I have C source code and I am making it MISRA Compliant. I got an following errors related to MISRA 2012 Rule 13.3 and 13.2:
increment/decrement operation combined with other operation with side-effects [MISRA 2012 Rule 13.3, advisory]buf[count++] = U1RXREG;
both sides have side effects [MISRA 2012 Rule 1.3, required], [MISRA 2012 Rule 13.2, required] buf[count] = U1RXREG;
Source code for problem 1:
void UART_call(void)
{
if(count < BUF_SIZE)
{
buf[count++] = U1RXREG;
Flag = 1;
}
else
{
count = 0;
Flag = 0;
}
}
After resolving 13.3 error from problem 1 code I am getting MISRA 1.3 and 13.2 errors. Source code for problem 2:
void UART_call(void)
{
if(count < BUF_SIZE)
{
buf[count] = U1RXREG;
count = count + 1U;
Flag = 1;
}
else
{
count = 0;
Flag = 0;
}
}
- increment/decrement operation combined with other operation with side-effects [MISRA 2012 Rule 13.3, advisory]buf[count++] = U1RXREG;
This is as you seem to have noted, solved by moving the incrementation out of the assignment expression:
buf[count] = U1RXREG;
count++;
The rationale behind this is to prevent writing bugs such as buf[count++] = count;
- both sides have side effects [MISRA 2012 Rule 1.3, required], [MISRA 2012 Rule 13.2, required] buf[count] = U1RXREG;
I'd say this is a false positive. The line buf[count] = U1RXREG; is harmless.

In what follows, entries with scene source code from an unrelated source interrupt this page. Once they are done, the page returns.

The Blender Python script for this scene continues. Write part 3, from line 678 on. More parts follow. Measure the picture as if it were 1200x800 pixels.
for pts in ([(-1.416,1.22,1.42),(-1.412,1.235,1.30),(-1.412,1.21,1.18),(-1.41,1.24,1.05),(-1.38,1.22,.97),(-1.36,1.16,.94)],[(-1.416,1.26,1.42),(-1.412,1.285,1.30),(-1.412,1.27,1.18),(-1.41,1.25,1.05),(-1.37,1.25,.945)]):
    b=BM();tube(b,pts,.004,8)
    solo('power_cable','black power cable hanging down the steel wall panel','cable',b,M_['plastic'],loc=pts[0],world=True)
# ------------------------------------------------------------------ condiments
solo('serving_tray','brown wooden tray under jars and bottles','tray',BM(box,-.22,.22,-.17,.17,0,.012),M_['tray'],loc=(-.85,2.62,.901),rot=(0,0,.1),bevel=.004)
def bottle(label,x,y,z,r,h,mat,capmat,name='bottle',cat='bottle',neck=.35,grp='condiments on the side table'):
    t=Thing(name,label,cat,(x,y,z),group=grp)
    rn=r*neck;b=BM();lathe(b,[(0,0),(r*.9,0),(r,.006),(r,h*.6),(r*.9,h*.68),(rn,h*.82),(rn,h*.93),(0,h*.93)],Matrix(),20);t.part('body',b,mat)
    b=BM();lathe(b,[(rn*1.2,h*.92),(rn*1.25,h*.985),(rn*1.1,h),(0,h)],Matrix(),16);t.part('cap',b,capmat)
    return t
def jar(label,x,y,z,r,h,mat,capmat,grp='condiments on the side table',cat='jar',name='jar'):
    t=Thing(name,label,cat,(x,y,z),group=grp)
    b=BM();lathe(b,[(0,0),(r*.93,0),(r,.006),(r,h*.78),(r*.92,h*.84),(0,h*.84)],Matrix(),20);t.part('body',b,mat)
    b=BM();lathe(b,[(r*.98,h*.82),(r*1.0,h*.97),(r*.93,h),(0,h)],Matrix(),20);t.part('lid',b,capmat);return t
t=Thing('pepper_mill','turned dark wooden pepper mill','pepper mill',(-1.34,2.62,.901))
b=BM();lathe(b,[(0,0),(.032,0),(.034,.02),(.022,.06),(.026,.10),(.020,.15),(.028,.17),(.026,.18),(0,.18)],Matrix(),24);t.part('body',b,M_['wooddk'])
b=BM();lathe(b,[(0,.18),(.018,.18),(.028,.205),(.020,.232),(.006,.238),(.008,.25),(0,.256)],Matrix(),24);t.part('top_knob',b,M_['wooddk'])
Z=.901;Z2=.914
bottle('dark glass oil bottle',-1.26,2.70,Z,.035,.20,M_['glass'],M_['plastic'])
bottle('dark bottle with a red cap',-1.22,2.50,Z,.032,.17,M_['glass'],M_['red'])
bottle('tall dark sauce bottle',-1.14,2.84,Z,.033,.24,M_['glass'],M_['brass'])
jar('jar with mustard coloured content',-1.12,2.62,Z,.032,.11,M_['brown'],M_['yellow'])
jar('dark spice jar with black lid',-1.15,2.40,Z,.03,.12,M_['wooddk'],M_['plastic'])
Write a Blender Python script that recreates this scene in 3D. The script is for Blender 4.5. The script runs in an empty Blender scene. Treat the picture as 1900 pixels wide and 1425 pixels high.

The reason for the warning is that U1RXREG is obviously a volatile-qualified rx register of the UART hardware, and MISRA-C doesn't like mixing volatile access with other things in the same expression, particularly not with another "side-effect", in this case the ++ of count together with the assignment to buf. It's a common source for false positives from static analysers, though sometimes they do find real bugs related to this, as in the && case you asked about yesterday.
Assuming 32 bit registers, then the pedantic way to fix it is to use a temporary variable:
uint32_t rxreg = U1RXREG
buf[count] = rxreg;
As far as machine code and program behavior are concerned, this is equivalent to the original code.